We never seem to factor in the costs that come with the proceeds generated from pokies, as well as the costs to the victims of crimes, the legal bills, and the potential prison costs that are also associated with gambling harm. It would be good to see those figures stacked up alongside that $808 million. We do not have to create so much misery from gambling. Pokie machines can be made safer to use with the introduction of real-time player tracking and pre-commit cards. I am sure a lot of people would feel much better about the proceeds from pokies going to good community organisations if there was more of an effort made to curb the social harm from them.

Most of the changes in this bill are reasonable or benign except for one, and that is the provision that will remove the prohibition on paying venues on a commission basis. We oppose this change for two reasons. Firstly, commission-based payments for venues would act as a disincentive for venue operators to monitor problem gambling. Yes, they have host responsibility programmes, but currently they are paid the actual and reasonable costs associated with hosting the machines on their premises. If they get paid a commission it will be in their interests to ensure that there is a high spend on each machine in order to maximise their percentage payments.

Secondly, the only reason we have class 4 gambling in the first place is to fund community activities—"for authorised purposes"; that is the only reason in law. Once we move to a commission-based payment system for venues, we start to further eat away at the funds available for those community activities. The new commission structure proposed in this legislation for pubs with pokie machines is actually a giant leap backwards. The move to a commission system, announced earlier this year by the internal affairs Minister Peter Dunne, overturns a section of the Gambling Act 2003 that prohibited commission payments for pokie operators because of the reasons I have given—because they give publicans an incentive to promote gambling, particularly problem gambling. Instead, publicans and other venue operators have only been allowed to claim actual, reasonable, and necessary costs up to a maximum of 16 percent of their proceeds. Before we had the current law, some venues were receiving commissions that were wildly outside costs. According to those who work in problem-gambling areas, there was a pub in South Auckland that was getting $500,000 a year in commissions from its pokies. The move to return to commissions is a kick in the teeth for those who battled to get rid of them back in 2003. It is actually a huge bonus for those in the gambling industry. Interestingly, the bill repeals the prohibition on commissions but does not specify a commission structure. It is simply not good enough that the details of this will be negotiated with the industry.

Last September, a consultation document proposed paying venues on a sliding scale, ranging from 40 percent of the first $1,750 of pokie proceeds a week, down to 8 percent on proceeds above $15,500 a week, and nothing at all above $30,000 a week. It is unsurprising that those who stand to make the most out of this retrograde move are fully supportive. According to news reports, Community Gaming Association director—I always smile when I hear those words—Brian Corbett has those in the industry welcoming a commission-based system. The reason given for this is that evidently the current system is "clumsy, unwieldy, and very difficult to process". Despite the current system apparently being so clumsy, unwieldy, and difficult to process, we still have hundreds and hundreds of pokie machines scattered throughout New Zealand, pulling hundreds of millions of dollars from communities.
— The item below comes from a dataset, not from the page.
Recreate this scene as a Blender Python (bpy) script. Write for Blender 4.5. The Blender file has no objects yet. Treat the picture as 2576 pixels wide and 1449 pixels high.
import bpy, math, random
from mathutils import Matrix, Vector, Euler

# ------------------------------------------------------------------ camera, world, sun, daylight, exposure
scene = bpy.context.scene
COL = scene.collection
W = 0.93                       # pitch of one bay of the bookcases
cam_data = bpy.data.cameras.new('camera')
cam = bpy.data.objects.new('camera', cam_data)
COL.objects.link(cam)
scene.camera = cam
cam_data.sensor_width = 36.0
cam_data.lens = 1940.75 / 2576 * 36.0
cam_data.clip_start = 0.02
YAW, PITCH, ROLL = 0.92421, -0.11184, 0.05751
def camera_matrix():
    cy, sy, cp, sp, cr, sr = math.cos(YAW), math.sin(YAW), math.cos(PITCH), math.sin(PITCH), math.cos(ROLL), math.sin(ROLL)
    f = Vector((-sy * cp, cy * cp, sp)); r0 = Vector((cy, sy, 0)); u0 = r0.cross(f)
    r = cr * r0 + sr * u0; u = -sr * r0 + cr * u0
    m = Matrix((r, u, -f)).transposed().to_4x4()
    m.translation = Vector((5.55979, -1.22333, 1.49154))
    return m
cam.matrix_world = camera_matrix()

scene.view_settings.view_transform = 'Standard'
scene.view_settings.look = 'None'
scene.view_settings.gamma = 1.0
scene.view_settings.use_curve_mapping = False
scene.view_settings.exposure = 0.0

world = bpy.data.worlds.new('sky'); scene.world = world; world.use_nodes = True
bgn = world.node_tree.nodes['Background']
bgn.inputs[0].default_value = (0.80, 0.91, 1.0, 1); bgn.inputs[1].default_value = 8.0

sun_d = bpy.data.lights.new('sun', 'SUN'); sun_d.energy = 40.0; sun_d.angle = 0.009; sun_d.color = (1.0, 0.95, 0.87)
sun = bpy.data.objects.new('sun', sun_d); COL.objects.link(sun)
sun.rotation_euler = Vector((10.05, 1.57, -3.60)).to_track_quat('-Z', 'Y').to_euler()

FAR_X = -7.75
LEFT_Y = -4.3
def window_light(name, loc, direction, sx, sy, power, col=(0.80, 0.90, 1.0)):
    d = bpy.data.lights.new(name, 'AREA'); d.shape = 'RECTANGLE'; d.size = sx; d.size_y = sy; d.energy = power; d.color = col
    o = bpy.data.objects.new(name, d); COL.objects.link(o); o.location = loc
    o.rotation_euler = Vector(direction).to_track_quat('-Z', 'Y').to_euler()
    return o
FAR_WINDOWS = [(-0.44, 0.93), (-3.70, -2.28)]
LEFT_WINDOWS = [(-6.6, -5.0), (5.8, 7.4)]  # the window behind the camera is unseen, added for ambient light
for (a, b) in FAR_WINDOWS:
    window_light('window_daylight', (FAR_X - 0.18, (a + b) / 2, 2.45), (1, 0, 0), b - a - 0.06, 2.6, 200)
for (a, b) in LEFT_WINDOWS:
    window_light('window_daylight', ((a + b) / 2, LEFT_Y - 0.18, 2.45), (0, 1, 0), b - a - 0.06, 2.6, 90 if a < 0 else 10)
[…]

This move will give those with pokie machines even more incentive to maximise those profits. It is simply living in cloud-cuckoo-land to believe the Minister Peter Dunne when he states that this move is unlikely to see any increase in the level of reimbursement to venues. Those who stand to gain will do so for the simple reason that their profits will be maximised by commissions.

Given this legislation does a number of positive things, the Greens will support this bill to the Government Administration Committee , but we do so with grave reservations regarding the potential weakening of the controls on gambling. This clause about commissions that I have spoken about the most will be the deal-breaker for us.